:: Records provided ::
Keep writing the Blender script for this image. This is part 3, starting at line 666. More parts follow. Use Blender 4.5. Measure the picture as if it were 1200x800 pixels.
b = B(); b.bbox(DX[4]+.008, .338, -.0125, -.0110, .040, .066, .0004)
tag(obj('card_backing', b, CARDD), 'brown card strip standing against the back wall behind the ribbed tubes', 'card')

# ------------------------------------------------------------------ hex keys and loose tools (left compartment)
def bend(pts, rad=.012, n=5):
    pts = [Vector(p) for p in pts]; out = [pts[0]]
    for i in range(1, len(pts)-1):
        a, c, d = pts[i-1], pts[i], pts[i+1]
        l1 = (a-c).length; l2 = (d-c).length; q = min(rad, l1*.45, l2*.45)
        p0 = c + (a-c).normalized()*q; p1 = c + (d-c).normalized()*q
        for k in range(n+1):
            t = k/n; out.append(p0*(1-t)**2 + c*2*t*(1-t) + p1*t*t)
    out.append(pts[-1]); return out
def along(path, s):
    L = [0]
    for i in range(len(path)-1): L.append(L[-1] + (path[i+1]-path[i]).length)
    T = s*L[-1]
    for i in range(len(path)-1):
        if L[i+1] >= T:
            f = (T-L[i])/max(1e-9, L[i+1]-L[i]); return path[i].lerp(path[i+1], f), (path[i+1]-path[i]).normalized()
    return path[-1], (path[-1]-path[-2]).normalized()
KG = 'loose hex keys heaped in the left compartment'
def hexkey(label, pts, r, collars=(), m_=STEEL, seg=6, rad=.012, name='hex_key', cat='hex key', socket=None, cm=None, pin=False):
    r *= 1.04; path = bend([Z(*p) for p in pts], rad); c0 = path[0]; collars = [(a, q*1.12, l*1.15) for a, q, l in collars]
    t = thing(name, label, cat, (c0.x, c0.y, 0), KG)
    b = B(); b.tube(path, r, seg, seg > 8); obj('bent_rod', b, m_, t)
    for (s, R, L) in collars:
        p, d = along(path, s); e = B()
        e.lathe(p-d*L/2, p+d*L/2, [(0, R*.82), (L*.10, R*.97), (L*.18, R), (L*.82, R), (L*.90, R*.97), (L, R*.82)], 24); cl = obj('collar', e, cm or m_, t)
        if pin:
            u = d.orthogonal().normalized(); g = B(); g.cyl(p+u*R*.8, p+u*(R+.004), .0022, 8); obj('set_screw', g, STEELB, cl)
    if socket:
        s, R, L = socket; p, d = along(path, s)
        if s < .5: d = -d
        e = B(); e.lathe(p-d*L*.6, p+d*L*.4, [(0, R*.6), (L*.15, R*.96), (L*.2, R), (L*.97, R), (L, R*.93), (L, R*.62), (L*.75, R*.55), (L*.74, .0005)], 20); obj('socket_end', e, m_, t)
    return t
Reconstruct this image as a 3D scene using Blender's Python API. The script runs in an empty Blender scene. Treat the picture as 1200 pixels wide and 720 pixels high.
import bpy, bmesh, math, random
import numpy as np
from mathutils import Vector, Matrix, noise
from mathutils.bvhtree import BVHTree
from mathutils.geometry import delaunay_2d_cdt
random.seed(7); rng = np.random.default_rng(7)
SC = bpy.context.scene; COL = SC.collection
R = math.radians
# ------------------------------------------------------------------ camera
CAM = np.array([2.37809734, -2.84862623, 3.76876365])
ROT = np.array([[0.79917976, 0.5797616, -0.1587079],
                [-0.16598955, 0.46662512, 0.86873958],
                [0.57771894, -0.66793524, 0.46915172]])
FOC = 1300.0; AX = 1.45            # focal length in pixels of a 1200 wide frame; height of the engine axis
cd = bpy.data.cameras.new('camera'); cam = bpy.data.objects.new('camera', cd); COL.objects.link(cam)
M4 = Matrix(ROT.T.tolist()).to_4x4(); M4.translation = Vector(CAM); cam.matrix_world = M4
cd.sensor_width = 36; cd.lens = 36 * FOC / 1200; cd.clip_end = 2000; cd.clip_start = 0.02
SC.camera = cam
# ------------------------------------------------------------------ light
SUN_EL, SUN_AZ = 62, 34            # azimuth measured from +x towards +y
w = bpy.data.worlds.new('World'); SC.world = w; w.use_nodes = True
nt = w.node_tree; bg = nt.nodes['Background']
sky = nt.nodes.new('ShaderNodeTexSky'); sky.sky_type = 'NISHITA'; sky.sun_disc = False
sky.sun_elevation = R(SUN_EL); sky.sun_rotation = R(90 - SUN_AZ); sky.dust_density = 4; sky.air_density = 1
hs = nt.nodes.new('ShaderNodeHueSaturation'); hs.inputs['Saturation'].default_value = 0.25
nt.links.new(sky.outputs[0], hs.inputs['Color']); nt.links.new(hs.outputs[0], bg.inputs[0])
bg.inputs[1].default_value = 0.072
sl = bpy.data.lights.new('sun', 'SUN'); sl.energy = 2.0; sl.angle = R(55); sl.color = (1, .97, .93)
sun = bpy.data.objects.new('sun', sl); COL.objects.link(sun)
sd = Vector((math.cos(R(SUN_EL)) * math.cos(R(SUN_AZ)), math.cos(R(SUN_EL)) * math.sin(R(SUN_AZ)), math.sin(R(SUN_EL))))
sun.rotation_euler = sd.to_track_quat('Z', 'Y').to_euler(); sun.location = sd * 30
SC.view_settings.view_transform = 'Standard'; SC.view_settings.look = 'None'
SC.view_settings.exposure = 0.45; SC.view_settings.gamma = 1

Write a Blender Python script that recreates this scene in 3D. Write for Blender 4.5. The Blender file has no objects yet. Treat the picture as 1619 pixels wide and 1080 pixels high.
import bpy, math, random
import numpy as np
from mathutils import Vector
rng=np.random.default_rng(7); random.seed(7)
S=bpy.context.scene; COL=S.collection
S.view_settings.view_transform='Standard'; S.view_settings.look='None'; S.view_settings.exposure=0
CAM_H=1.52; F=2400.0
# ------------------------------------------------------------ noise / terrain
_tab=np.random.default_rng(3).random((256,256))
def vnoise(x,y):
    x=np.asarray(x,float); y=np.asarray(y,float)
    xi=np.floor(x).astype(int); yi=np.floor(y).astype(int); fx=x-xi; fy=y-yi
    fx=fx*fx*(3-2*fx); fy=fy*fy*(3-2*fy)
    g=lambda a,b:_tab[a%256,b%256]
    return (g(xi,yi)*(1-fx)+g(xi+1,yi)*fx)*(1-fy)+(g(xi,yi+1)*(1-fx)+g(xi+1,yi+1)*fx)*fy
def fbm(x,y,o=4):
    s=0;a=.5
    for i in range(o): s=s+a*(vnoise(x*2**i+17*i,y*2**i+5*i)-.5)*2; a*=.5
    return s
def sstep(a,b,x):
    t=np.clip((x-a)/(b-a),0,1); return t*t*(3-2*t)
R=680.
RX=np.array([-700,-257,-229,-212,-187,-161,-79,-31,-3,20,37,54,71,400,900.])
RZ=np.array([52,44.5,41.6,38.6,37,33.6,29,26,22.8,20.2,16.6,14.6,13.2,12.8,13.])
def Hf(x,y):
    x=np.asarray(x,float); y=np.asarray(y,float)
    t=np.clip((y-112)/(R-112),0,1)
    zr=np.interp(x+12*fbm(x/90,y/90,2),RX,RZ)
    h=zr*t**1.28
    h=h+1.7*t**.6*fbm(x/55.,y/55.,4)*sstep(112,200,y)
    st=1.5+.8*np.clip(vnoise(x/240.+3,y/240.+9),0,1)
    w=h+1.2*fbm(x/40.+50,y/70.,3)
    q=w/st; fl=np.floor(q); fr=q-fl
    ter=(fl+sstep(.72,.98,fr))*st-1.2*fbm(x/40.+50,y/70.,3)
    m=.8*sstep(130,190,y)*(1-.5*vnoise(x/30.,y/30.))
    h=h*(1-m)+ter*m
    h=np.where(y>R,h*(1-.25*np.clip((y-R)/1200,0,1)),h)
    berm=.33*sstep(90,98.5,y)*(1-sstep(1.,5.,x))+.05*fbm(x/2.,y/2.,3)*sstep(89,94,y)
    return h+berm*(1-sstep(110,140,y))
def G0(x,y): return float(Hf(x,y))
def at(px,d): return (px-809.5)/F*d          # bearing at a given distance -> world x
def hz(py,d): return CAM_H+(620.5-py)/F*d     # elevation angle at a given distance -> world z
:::
- **Prompt**:
Starting at the first line of the records above, please copy each line exactly until you reach the line containing "tag(obj('card_backing', b, CARDD), 'brown". Include that line and stop there.

- **Exercise solution**:
Keep writing the Blender script for this image. This is part 3, starting at line 666. More parts follow. Use Blender 4.5. Measure the picture as if it were 1200x800 pixels.
b = B(); b.bbox(DX[4]+.008, .338, -.0125, -.0110, .040, .066, .0004)
tag(obj('card_backing', b, CARDD), 'brown card strip standing against the back wall behind the ribbed tubes', 'card')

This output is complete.